The affirmative speech that follows (the 1AR) is only five minutes long. Although the speech is only five minutes long, affirmatives are still required to answer all of the negative’s arguments in the 2AC and 1AR. To do this in only five minutes, the affirmative must be selective and choose to defend their best arguments against negative positions. There is little time for eloquence in the 1AR – debaters must focus on direct refutation of specific arguments.

The 2AR is the final speech in the debate. In this speech, teams must argue why the judge should vote for their side in light of negative arguments. In addition to refuting the specific arguments the 2NR chooses to make, 2ARs must explain why the overall benefits of the proposal outweigh the problems associated with it.

The Negative

The job of the Negative in a policy debate is primarily to refute and challenge the Affirmative team’s case arguing, in most instances, that it is undesirable to support it.

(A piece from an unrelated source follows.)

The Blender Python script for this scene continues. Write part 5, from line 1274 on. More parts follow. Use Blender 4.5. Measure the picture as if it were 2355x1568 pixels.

Some key responsibilities of the Negative include:

  1. Questioning the Topicality (T) of the Affirmative plan: The Negative may argue that the Affirmative’s proposal or plan is not within the scope or boundaries set by the resolution, making it “not-topical” or out of bounds.
  2. Refuting the Stock Issues:
    • Significance and Harms: The Negative will attempt to undermine the Affirmative’s arguments that the problem they identified is significant or causing substantial harms.
    • Inherency: The Negative will argue that the current system or status quo is already addressing or can address the problem, so the Affirmative’s plan is not necessary.
    • Solvency: The Negative will challenge the Affirmative’s claims that their proposed plan can effectively solve the identified problem.
  3. Presenting Disadvantages (Disads): The Negative will introduce arguments and evidence that the Affirmative’s plan may have negative consequences or disadvantages that outweigh the proposed benefits.
  4. Offering Counterplans: The Negative may propose alternative solutions or counterplans that could solve the problem more effectively or with fewer disadvantages than the Affirmative’s plan.
  5. Responding to the Affirmative’s Arguments: Throughout the debate, the Negative must directly refute and respond to the arguments and evidence presented by the Affirmative team in their speeches.

The Negative typically presents their initial arguments and evidence in the 1NC (First Negative Constructive) speech and the 2NC (Second Negative Constructive) speech, which together form the “Negative Block.” The 1NR (First Negative Rebuttal) and 2NR (Second Negative Rebuttal) speeches are used to further develop and extend their arguments in response to the Affirmative’s rebuttals.

Overall, the Negative’s role is to critically analyze and challenge the Affirmative’s case, presenting strong arguments and evidence to persuade the judge that the Affirmative’s plan should not be adopted or that the disadvantages outweigh the potential benefits.